• Aim of the exercise
From the first line of the data below, copy each line up to the one containing "tag(o, hlab[i], 'hook', 'wire", and include that line too.

start Given data

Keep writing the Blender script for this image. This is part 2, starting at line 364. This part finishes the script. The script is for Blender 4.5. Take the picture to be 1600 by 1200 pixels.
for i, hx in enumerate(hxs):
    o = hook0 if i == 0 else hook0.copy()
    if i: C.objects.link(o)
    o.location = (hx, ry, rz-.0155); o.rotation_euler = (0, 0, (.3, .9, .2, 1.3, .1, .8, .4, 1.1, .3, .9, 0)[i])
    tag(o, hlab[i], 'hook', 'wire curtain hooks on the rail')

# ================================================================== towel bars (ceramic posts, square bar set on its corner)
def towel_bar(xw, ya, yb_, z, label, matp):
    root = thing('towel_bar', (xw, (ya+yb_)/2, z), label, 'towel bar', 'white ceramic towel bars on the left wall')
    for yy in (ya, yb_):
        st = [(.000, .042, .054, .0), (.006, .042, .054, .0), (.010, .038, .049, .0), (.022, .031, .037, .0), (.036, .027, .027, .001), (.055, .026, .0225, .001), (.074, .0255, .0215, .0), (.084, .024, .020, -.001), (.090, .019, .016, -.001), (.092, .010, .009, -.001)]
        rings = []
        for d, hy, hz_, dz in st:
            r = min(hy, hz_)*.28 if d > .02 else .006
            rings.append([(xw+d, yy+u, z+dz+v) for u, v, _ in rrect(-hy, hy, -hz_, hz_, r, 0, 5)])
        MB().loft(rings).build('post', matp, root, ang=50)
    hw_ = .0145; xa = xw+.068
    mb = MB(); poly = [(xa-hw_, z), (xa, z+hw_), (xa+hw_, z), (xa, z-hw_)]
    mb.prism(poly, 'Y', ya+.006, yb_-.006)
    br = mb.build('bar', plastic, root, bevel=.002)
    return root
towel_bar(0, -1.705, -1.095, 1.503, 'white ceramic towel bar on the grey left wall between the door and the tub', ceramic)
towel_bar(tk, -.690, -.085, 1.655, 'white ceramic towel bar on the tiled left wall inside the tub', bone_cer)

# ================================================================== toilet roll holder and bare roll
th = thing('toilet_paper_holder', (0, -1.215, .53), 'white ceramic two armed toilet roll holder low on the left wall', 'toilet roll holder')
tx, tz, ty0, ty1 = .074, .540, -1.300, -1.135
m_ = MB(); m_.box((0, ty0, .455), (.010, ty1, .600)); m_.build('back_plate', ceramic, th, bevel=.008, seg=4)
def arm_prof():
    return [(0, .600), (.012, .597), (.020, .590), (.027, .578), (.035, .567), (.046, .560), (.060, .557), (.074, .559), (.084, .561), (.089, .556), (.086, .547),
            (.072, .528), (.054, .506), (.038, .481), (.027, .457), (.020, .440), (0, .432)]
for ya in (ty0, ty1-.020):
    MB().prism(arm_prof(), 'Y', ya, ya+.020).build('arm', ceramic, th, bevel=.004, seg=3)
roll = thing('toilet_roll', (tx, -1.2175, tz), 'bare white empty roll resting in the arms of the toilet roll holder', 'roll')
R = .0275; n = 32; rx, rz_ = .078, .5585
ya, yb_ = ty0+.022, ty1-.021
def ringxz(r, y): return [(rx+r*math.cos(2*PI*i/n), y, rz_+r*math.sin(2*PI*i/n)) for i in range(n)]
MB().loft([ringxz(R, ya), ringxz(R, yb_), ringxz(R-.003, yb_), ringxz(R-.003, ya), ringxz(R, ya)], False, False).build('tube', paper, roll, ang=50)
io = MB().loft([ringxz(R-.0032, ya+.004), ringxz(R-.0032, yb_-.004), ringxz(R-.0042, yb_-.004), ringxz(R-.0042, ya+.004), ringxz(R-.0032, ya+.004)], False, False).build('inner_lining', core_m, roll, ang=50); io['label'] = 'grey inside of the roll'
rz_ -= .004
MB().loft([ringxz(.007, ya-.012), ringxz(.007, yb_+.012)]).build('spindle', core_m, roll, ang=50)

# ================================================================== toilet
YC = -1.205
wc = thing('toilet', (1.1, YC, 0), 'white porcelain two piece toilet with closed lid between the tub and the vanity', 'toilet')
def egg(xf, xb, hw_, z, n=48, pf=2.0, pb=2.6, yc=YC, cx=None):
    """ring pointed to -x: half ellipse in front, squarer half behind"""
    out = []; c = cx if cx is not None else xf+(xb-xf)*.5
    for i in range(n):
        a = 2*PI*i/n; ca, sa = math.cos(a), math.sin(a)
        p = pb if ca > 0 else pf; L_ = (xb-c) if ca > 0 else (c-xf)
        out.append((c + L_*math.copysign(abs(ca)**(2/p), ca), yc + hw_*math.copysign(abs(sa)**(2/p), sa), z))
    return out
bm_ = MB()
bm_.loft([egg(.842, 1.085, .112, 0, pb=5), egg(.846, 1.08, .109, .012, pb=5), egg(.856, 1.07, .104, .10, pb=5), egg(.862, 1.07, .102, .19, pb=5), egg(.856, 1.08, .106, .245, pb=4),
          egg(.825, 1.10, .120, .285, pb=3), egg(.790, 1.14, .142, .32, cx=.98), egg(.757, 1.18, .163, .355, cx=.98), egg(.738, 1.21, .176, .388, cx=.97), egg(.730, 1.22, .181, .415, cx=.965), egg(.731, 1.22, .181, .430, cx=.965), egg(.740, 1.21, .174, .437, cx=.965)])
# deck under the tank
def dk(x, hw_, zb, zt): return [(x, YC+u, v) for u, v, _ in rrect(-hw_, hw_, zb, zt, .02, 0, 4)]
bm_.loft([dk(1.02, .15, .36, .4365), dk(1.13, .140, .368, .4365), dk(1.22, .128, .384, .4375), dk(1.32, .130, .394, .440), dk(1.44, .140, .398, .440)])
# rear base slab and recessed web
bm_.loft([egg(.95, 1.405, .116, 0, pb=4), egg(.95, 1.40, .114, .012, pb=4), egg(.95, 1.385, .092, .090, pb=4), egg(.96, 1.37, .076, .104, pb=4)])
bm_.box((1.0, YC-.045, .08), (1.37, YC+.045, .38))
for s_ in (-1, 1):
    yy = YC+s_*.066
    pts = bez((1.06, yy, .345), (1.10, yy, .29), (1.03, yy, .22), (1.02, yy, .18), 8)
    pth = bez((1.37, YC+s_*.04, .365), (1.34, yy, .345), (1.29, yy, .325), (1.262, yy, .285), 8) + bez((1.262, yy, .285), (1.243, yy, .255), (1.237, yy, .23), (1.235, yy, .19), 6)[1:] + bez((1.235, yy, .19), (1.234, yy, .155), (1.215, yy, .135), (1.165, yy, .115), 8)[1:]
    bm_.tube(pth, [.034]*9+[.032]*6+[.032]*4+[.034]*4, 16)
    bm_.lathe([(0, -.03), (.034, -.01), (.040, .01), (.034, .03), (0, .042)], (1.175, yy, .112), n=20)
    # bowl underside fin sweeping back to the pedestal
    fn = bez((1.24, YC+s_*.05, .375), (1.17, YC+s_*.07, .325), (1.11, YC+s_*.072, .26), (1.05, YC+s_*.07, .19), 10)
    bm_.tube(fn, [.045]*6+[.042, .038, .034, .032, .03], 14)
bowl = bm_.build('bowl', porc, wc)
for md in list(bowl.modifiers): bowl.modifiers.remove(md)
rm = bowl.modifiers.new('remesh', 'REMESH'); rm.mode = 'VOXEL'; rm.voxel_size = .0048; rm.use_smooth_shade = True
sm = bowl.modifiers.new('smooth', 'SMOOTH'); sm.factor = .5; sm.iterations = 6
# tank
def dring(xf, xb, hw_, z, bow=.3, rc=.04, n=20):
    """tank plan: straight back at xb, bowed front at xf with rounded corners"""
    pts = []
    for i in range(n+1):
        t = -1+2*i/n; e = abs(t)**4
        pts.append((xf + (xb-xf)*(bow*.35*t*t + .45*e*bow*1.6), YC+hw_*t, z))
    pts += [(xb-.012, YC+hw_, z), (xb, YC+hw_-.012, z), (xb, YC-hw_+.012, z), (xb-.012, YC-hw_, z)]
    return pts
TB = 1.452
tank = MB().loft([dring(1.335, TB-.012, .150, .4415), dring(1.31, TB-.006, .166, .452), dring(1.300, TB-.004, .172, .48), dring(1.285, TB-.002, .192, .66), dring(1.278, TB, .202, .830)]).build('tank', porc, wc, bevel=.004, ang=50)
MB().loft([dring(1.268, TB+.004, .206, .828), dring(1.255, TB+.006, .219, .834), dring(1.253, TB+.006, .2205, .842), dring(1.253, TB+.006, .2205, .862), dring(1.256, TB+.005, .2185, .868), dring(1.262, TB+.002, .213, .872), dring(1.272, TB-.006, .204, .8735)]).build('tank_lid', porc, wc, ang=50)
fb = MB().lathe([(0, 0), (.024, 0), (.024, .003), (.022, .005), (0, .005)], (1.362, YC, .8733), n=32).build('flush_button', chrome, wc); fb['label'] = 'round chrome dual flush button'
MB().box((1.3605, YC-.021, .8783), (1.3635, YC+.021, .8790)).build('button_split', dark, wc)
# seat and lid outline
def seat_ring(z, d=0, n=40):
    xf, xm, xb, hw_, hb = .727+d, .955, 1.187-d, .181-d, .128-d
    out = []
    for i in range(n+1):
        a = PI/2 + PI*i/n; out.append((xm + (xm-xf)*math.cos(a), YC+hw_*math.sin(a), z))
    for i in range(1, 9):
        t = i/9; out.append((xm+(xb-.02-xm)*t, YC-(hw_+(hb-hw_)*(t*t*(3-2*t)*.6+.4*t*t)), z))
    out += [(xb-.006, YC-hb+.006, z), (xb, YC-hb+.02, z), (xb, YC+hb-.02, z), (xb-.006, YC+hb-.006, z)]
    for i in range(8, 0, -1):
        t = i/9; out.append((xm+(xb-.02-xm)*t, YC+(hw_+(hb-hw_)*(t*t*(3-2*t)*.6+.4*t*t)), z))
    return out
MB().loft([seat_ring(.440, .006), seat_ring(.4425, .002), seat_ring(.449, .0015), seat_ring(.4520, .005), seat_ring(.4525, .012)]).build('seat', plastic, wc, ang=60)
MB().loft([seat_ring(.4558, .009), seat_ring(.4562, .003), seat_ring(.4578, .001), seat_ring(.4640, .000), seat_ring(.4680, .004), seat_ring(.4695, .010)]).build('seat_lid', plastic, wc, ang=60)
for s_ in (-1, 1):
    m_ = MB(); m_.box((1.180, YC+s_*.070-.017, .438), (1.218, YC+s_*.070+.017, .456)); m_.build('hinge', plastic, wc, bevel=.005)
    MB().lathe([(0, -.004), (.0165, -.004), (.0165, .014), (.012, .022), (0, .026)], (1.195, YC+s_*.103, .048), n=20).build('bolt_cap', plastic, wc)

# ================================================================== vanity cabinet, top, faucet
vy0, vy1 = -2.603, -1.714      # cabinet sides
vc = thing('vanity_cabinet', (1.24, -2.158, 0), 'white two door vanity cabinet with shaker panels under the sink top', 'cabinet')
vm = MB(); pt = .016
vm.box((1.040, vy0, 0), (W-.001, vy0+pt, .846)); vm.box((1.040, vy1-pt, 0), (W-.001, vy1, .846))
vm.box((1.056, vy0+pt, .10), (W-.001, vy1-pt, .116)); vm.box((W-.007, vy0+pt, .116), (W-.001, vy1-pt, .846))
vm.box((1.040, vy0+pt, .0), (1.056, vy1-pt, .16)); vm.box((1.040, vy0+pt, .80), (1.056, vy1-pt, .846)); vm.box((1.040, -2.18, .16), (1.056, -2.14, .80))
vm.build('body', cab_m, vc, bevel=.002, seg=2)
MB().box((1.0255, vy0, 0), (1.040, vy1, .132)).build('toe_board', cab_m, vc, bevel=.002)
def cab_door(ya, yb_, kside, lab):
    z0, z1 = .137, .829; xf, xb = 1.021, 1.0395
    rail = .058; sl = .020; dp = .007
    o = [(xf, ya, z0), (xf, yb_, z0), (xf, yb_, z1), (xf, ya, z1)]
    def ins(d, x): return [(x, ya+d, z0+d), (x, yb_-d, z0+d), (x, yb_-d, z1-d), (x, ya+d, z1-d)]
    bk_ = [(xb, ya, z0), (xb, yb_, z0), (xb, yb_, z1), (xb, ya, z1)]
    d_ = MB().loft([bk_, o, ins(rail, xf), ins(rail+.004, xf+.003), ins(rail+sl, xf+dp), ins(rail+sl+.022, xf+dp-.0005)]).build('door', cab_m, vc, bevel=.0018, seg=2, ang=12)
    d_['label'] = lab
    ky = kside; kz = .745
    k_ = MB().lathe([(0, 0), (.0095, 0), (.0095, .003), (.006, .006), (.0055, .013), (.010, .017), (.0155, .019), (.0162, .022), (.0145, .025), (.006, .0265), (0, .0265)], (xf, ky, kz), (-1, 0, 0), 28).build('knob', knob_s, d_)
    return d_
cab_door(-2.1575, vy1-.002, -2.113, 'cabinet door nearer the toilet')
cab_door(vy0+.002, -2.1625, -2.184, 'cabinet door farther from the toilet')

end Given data

• Right answer
Keep writing the Blender script for this image. This is part 2, starting at line 364. This part finishes the script. The script is for Blender 4.5. Take the picture to be 1600 by 1200 pixels.
for i, hx in enumerate(hxs):
    o = hook0 if i == 0 else hook0.copy()
    if i: C.objects.link(o)
    o.location = (hx, ry, rz-.0155); o.rotation_euler = (0, 0, (.3, .9, .2, 1.3, .1, .8, .4, 1.1, .3, .9, 0)[i])
    tag(o, hlab[i], 'hook', 'wire curtain hooks on the rail')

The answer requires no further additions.